■ Work to complete ■
Find every line of the listing below where "objects" appears, and copy it.

■ Data extract ■
################
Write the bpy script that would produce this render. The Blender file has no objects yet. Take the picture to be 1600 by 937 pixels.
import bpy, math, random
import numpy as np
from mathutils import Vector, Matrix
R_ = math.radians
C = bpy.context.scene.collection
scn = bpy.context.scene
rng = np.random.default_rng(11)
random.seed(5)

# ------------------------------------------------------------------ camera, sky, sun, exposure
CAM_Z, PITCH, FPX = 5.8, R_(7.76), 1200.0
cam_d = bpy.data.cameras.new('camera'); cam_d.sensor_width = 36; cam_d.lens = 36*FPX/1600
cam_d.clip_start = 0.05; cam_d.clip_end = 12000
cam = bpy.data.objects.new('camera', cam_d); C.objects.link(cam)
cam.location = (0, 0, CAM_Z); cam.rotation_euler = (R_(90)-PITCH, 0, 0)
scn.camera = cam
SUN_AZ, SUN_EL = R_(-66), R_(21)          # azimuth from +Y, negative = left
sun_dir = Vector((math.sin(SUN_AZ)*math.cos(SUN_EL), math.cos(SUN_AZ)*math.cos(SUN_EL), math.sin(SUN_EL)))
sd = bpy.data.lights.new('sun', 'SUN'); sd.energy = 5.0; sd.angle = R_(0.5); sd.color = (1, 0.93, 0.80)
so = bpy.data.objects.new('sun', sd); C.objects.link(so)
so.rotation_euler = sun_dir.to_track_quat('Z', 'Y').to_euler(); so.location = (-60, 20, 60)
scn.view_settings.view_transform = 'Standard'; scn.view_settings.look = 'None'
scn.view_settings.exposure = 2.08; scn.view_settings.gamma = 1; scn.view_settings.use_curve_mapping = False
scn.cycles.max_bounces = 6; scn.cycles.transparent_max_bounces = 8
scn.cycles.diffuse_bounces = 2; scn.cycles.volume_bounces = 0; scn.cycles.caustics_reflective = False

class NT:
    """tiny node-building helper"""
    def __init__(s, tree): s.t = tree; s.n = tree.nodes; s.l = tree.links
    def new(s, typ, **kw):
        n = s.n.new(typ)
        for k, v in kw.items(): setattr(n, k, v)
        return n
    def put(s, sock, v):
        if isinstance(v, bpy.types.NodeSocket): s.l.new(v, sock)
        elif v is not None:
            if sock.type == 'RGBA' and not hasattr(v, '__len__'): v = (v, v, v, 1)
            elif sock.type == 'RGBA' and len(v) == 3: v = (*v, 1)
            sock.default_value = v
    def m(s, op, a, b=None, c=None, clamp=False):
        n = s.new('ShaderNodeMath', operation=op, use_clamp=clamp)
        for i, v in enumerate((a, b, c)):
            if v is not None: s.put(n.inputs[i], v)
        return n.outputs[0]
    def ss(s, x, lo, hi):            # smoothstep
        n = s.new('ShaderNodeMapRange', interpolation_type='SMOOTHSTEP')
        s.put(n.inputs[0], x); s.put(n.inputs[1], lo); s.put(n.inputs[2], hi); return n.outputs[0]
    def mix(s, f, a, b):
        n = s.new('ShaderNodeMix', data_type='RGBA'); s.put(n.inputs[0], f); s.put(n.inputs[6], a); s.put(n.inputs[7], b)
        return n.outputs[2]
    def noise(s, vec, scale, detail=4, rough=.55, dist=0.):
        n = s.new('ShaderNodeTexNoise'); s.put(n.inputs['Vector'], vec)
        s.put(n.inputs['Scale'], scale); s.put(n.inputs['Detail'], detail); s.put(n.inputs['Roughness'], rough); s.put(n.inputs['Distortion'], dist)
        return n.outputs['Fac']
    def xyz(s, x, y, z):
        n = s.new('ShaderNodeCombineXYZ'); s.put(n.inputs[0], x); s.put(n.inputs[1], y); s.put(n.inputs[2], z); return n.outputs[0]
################
■ Output ■
Write the bpy script that would produce this render. The Blender file has no objects yet. Take the picture to be 1600 by 937 pixels.
cam = bpy.data.objects.new('camera', cam_d); C.objects.link(cam)
so = bpy.data.objects.new('sun', sd); C.objects.link(so)